Critiques au sein de la commission
Toutefois, le certificat de bonnes mœurs des surveillants a déjà suscité des critiques au sein de la commission. Ses membres viennent d’apprendre que des e-mails échangés entre l’ex-secrétaire général d’Alain Berset et la femme concernée, pièces maîtresses du dossier, avaient mystérieusement «disparu». Les journaux de Tamedia s’étaient d’abord emparés de cet élément, évoquant une curiosité. Mais des membres de la CdG ont rejeté, à une courte majorité de la gauche et d’une partie des bourgeois, une proposition visant à reporter le rapport d’enquête pour cette raison.

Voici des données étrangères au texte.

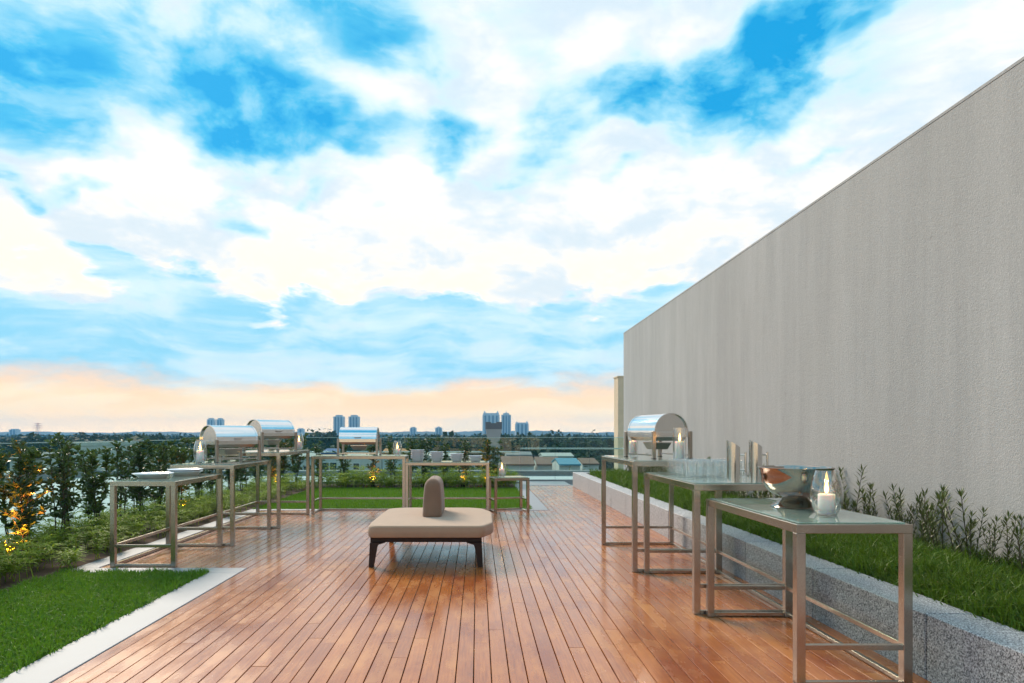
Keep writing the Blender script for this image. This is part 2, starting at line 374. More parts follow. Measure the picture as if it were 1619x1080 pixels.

Or, l’on apprend aujourd’hui que la CdG a tout de même rouvert le dossier. «C’est ce qui est prévu, oui», a confirmé par SMS à Blick le président de la sous-commission du Conseil des États, le centriste appenzellois Daniel Fässler. La sous-commission responsable de la Chancellerie fédérale va donc enquêter sur l’énigme de cette correspondance effacée.
Pourquoi ces e-mails ont-ils disparu?
Pour Alain Berset, c’est une évolution de l’affaire très malvenue. Toutes sortes de rumeurs concernant la disparition de ces documents intimes fleurissent ces jours-ci.
Le porte-parole du Département fédéral de l’intérieur (DFI) a jeté l’éponge au début du mois. Contrairement aux spéculations initiales sur son état de santé ou sur des divergences stratégiques, une possible implication de Peter Lauener dans une procédure pénale semble de plus en plus probable.
Il s’agirait d’un cas présumé de violation du secret de fonction, a révélé la «Weltwoche». Un rapport confidentiel de la Délégation des Commissions de gestion (DélCdG) lié à l’affaire Crypto s’est retrouvé dans la presse en 2021 avant sa publication. Ce qui a entraîné une plainte pénale de la CdG.
Il y a peu de choses que les parlementaires détestent plus qu’une fuite dans les médias de leur travail de commission. Si les soupçons à l’encontre de Peter Lauener – qui bénéficie de la présomption d’innocence – se confirment, il faudra chercher la réponse à cette question cruciale: que savait Alain Berset?
Des données mises sous scellés
La simple possibilité d’une implication pourrait s’avérer très délicate à gérer politiquement pour le conseiller fédéral socialiste. Un élément, en particulier, peut rendre perplexe. Le procureur extraordinaire en charge du dossier, Peter Marti, a confirmé à la «NZZ» que des données avaient été mises sous scellés.
Il est bien possible qu’une telle demande soit venue du département d’Alain Berset. Le tribunal des mesures de contrainte bernois devra décider d’une éventuelle libération.
Peter Marti a siégé autrefois au parlement cantonal zurichois pour l’UDC. Il est considéré comme intègre, mais dur à cuire. En tant que juge en chef zurichois, il n’a jamais caché ce qu’il pensait des briseurs de secret. On se souvient qu’en 2016, il avait asséné à Rudolf Elmer, lanceur d’alerte et ancien banquier de Julius Baer, lors de son audience: «Vous n’êtes pas un lanceur d’alerte, mais un criminel tout à fait ordinaire.»